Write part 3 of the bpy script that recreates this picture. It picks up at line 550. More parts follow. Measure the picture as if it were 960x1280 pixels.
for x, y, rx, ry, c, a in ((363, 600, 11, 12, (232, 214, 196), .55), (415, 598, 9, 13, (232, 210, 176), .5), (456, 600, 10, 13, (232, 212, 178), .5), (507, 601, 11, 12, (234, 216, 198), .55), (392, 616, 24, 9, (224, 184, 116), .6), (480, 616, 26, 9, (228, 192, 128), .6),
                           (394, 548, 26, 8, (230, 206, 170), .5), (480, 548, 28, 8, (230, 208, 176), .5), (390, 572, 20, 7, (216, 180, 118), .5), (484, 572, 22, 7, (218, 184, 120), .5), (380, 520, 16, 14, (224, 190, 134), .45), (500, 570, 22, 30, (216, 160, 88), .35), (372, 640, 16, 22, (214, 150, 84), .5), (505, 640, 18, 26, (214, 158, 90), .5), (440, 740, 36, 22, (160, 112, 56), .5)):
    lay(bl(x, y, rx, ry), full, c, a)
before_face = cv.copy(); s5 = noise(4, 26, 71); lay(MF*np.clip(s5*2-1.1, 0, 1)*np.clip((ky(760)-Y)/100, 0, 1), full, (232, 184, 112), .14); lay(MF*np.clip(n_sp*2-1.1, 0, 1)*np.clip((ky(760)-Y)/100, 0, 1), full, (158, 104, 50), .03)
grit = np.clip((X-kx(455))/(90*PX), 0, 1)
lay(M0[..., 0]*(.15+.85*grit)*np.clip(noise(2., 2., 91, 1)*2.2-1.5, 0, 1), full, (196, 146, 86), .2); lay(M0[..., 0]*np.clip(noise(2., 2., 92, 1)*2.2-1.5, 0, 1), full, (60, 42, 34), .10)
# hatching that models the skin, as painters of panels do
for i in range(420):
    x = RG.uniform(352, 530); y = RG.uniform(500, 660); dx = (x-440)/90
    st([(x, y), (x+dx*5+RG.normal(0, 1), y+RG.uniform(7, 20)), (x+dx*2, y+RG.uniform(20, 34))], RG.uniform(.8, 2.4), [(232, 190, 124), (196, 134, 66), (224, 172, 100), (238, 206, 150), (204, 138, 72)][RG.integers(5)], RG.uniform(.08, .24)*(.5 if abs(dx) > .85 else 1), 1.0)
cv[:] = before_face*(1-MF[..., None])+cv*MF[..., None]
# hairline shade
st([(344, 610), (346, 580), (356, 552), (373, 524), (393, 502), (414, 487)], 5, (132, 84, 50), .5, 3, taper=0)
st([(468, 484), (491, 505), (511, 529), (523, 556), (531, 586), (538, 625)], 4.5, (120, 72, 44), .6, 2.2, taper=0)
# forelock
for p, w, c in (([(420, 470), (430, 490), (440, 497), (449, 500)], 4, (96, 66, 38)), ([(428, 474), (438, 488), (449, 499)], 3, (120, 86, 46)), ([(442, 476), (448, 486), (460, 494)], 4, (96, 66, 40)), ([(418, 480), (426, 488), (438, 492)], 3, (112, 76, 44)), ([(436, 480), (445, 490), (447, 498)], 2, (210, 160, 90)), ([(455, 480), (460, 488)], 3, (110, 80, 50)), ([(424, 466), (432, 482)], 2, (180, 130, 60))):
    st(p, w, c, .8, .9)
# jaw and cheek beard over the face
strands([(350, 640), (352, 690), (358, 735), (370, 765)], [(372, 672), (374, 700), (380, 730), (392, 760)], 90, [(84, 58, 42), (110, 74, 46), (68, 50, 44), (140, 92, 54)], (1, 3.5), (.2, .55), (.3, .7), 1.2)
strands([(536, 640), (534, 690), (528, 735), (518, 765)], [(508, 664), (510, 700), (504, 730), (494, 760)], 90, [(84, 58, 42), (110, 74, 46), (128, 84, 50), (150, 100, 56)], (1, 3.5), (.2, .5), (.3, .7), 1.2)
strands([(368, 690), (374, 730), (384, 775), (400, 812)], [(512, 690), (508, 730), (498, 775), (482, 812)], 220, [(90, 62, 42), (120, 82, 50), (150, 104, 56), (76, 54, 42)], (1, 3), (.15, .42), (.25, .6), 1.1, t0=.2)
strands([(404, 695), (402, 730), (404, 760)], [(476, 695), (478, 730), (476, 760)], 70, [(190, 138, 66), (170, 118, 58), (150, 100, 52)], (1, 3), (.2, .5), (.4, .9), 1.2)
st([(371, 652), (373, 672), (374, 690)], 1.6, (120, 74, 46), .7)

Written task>
Output the full listing exactly as it stands.

Right answer>
Write part 3 of the bpy script that recreates this picture. It picks up at line 550. More parts follow. Measure the picture as if it were 960x1280 pixels.
for x, y, rx, ry, c, a in ((363, 600, 11, 12, (232, 214, 196), .55), (415, 598, 9, 13, (232, 210, 176), .5), (456, 600, 10, 13, (232, 212, 178), .5), (507, 601, 11, 12, (234, 216, 198), .55), (392, 616, 24, 9, (224, 184, 116), .6), (480, 616, 26, 9, (228, 192, 128), .6),
                           (394, 548, 26, 8, (230, 206, 170), .5), (480, 548, 28, 8, (230, 208, 176), .5), (390, 572, 20, 7, (216, 180, 118), .5), (484, 572, 22, 7, (218, 184, 120), .5), (380, 520, 16, 14, (224, 190, 134), .45), (500, 570, 22, 30, (216, 160, 88), .35), (372, 640, 16, 22, (214, 150, 84), .5), (505, 640, 18, 26, (214, 158, 90), .5), (440, 740, 36, 22, (160, 112, 56), .5)):
    lay(bl(x, y, rx, ry), full, c, a)
before_face = cv.copy(); s5 = noise(4, 26, 71); lay(MF*np.clip(s5*2-1.1, 0, 1)*np.clip((ky(760)-Y)/100, 0, 1), full, (232, 184, 112), .14); lay(MF*np.clip(n_sp*2-1.1, 0, 1)*np.clip((ky(760)-Y)/100, 0, 1), full, (158, 104, 50), .03)
grit = np.clip((X-kx(455))/(90*PX), 0, 1)
lay(M0[..., 0]*(.15+.85*grit)*np.clip(noise(2., 2., 91, 1)*2.2-1.5, 0, 1), full, (196, 146, 86), .2); lay(M0[..., 0]*np.clip(noise(2., 2., 92, 1)*2.2-1.5, 0, 1), full, (60, 42, 34), .10)
# hatching that models the skin, as painters of panels do
for i in range(420):
    x = RG.uniform(352, 530); y = RG.uniform(500, 660); dx = (x-440)/90
    st([(x, y), (x+dx*5+RG.normal(0, 1), y+RG.uniform(7, 20)), (x+dx*2, y+RG.uniform(20, 34))], RG.uniform(.8, 2.4), [(232, 190, 124), (196, 134, 66), (224, 172, 100), (238, 206, 150), (204, 138, 72)][RG.integers(5)], RG.uniform(.08, .24)*(.5 if abs(dx) > .85 else 1), 1.0)
cv[:] = before_face*(1-MF[..., None])+cv*MF[..., None]
# hairline shade
st([(344, 610), (346, 580), (356, 552), (373, 524), (393, 502), (414, 487)], 5, (132, 84, 50), .5, 3, taper=0)
st([(468, 484), (491, 505), (511, 529), (523, 556), (531, 586), (538, 625)], 4.5, (120, 72, 44), .6, 2.2, taper=0)
# forelock
for p, w, c in (([(420, 470), (430, 490), (440, 497), (449, 500)], 4, (96, 66, 38)), ([(428, 474), (438, 488), (449, 499)], 3, (120, 86, 46)), ([(442, 476), (448, 486), (460, 494)], 4, (96, 66, 40)), ([(418, 480), (426, 488), (438, 492)], 3, (112, 76, 44)), ([(436, 480), (445, 490), (447, 498)], 2, (210, 160, 90)), ([(455, 480), (460, 488)], 3, (110, 80, 50)), ([(424, 466), (432, 482)], 2, (180, 130, 60))):
    st(p, w, c, .8, .9)
# jaw and cheek beard over the face
strands([(350, 640), (352, 690), (358, 735), (370, 765)], [(372, 672), (374, 700), (380, 730), (392, 760)], 90, [(84, 58, 42), (110, 74, 46), (68, 50, 44), (140, 92, 54)], (1, 3.5), (.2, .55), (.3, .7), 1.2)
strands([(536, 640), (534, 690), (528, 735), (518, 765)], [(508, 664), (510, 700), (504, 730), (494, 760)], 90, [(84, 58, 42), (110, 74, 46), (128, 84, 50), (150, 100, 56)], (1, 3.5), (.2, .5), (.3, .7), 1.2)
strands([(368, 690), (374, 730), (384, 775), (400, 812)], [(512, 690), (508, 730), (498, 775), (482, 812)], 220, [(90, 62, 42), (120, 82, 50), (150, 104, 56), (76, 54, 42)], (1, 3), (.15, .42), (.25, .6), 1.1, t0=.2)
strands([(404, 695), (402, 730), (404, 760)], [(476, 695), (478, 730), (476, 760)], 70, [(190, 138, 66), (170, 118, 58), (150, 100, 52)], (1, 3), (.2, .5), (.4, .9), 1.2)
st([(371, 652), (373, 672), (374, 690)], 1.6, (120, 74, 46), .7)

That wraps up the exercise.